Wherever a line in the data below holds "parts", copy that line.

**Extracted information**
────────────────────────────────────────
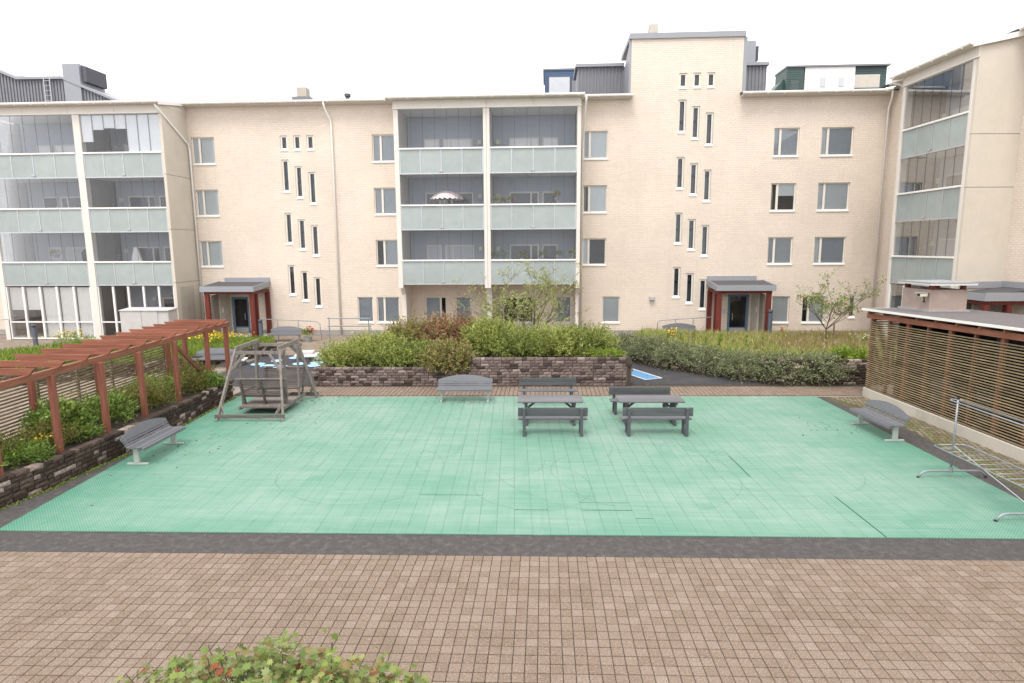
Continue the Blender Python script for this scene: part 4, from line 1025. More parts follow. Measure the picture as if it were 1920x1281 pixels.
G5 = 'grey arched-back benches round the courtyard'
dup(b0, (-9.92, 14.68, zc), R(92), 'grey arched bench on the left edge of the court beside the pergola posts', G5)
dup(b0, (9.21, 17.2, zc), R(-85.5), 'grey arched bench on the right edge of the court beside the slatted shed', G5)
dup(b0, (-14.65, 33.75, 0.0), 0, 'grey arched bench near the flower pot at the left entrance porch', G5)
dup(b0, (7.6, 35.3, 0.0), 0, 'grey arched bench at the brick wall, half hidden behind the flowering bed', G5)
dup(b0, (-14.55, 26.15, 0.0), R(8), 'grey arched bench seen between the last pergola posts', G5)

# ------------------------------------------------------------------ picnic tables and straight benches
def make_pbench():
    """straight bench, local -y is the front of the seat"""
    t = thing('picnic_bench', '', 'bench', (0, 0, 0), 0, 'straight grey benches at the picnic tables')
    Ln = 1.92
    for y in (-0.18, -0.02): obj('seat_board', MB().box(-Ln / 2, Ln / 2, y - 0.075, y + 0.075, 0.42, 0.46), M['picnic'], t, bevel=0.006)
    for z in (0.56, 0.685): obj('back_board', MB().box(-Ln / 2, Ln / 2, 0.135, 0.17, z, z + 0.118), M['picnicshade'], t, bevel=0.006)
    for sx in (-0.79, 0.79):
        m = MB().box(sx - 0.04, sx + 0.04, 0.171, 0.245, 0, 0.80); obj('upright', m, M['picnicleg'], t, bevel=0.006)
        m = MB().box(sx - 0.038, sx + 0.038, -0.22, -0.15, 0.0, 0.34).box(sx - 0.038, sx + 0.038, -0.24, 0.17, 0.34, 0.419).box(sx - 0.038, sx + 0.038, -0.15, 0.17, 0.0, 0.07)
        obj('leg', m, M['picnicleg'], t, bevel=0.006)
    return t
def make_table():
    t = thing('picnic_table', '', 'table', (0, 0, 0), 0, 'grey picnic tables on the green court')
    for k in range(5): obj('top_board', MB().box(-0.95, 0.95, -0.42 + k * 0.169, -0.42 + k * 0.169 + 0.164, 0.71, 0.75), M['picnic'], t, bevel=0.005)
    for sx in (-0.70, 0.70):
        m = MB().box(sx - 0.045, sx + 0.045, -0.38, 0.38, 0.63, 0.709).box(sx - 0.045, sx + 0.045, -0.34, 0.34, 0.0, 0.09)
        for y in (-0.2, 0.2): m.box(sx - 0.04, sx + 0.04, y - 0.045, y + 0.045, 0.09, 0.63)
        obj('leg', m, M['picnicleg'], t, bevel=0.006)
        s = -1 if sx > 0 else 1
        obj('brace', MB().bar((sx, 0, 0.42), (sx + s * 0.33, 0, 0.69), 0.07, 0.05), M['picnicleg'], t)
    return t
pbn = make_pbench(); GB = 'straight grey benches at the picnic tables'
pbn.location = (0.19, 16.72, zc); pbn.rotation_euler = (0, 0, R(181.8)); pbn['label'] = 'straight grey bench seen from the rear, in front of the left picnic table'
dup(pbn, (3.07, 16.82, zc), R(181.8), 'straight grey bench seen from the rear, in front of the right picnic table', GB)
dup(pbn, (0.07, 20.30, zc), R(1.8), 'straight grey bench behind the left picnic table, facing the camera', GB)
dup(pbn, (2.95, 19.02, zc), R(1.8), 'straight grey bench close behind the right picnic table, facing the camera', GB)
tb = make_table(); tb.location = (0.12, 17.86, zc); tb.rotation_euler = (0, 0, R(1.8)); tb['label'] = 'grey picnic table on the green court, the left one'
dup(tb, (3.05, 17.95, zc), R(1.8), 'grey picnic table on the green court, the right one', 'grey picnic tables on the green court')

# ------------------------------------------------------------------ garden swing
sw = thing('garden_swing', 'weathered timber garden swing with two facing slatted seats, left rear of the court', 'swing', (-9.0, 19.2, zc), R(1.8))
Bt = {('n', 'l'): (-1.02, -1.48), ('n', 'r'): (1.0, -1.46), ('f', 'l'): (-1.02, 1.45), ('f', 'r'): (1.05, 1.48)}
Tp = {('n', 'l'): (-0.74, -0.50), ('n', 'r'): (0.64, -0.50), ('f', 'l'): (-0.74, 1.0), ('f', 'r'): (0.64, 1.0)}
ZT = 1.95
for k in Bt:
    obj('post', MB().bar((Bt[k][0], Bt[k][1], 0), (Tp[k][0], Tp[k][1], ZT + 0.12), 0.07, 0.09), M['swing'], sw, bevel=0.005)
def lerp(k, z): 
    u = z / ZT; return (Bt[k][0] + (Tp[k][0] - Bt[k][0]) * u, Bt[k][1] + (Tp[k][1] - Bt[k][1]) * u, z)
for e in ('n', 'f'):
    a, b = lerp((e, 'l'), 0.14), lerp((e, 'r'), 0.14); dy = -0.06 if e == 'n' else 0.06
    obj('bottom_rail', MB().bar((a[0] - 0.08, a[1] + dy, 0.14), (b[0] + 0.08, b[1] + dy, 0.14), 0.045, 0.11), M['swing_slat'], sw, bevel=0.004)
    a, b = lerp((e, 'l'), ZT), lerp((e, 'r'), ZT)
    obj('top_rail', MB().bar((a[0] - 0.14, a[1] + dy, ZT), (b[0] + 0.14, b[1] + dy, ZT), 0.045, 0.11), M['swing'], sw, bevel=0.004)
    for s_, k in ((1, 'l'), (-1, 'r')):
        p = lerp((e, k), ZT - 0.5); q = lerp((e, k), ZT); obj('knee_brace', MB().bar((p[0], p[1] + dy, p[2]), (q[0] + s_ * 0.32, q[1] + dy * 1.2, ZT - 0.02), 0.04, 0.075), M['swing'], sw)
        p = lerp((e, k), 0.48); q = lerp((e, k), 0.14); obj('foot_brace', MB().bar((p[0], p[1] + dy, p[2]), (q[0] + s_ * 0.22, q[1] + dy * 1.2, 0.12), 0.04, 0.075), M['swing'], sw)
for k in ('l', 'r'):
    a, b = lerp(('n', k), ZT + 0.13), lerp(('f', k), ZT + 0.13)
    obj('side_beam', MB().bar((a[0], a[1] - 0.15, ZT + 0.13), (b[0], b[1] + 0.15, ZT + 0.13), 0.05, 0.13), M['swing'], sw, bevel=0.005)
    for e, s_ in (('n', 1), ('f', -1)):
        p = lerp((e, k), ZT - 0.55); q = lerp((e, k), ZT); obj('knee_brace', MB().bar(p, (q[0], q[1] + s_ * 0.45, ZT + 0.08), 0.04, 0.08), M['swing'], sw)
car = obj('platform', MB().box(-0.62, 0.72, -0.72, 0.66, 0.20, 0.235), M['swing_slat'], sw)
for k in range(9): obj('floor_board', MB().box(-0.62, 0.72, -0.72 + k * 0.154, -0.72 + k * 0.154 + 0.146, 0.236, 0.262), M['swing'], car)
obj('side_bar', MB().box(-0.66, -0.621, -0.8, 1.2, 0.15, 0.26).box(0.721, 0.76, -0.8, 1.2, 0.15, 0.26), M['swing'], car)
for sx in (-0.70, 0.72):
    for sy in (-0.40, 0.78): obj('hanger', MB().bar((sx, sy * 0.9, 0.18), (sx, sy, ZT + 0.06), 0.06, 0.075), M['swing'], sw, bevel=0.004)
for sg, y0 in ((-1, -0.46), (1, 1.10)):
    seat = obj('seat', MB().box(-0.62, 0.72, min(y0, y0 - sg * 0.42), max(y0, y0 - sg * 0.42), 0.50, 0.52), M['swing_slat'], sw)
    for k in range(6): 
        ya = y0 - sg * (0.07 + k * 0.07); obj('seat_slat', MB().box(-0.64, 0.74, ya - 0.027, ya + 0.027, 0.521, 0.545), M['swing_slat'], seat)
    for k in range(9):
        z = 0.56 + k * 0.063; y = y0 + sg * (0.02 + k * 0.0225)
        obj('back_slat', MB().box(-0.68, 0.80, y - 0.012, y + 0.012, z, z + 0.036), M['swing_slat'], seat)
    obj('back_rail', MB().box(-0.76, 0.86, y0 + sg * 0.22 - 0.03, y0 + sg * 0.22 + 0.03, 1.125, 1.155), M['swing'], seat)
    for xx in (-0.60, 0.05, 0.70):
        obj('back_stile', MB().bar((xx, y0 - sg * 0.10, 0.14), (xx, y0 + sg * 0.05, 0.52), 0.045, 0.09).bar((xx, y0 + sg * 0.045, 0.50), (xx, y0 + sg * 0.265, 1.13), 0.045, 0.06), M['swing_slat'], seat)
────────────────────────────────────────
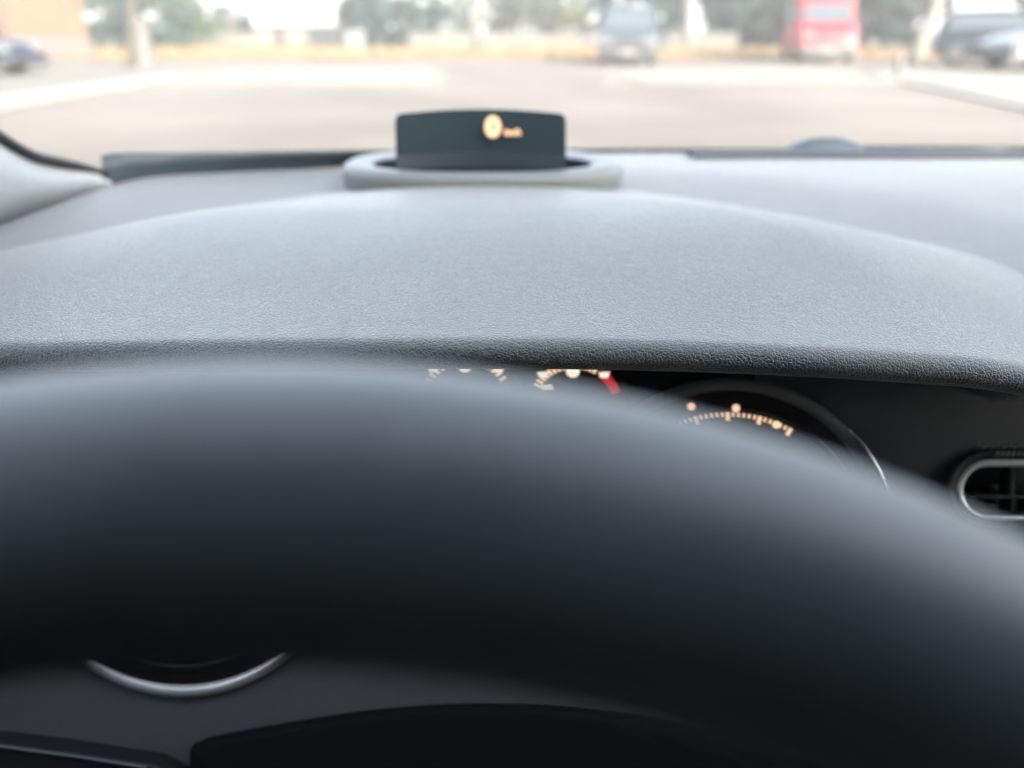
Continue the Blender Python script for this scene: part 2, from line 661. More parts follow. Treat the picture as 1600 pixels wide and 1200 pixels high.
────────────────────────────────────────
**Response to the task**
Continue the Blender Python script for this scene: part 4, from line 1025. More parts follow. Measure the picture as if it were 1920x1281 pixels.
Continue the Blender Python script for this scene: part 2, from line 661. More parts follow. Treat the picture as 1600 pixels wide and 1200 pixels high.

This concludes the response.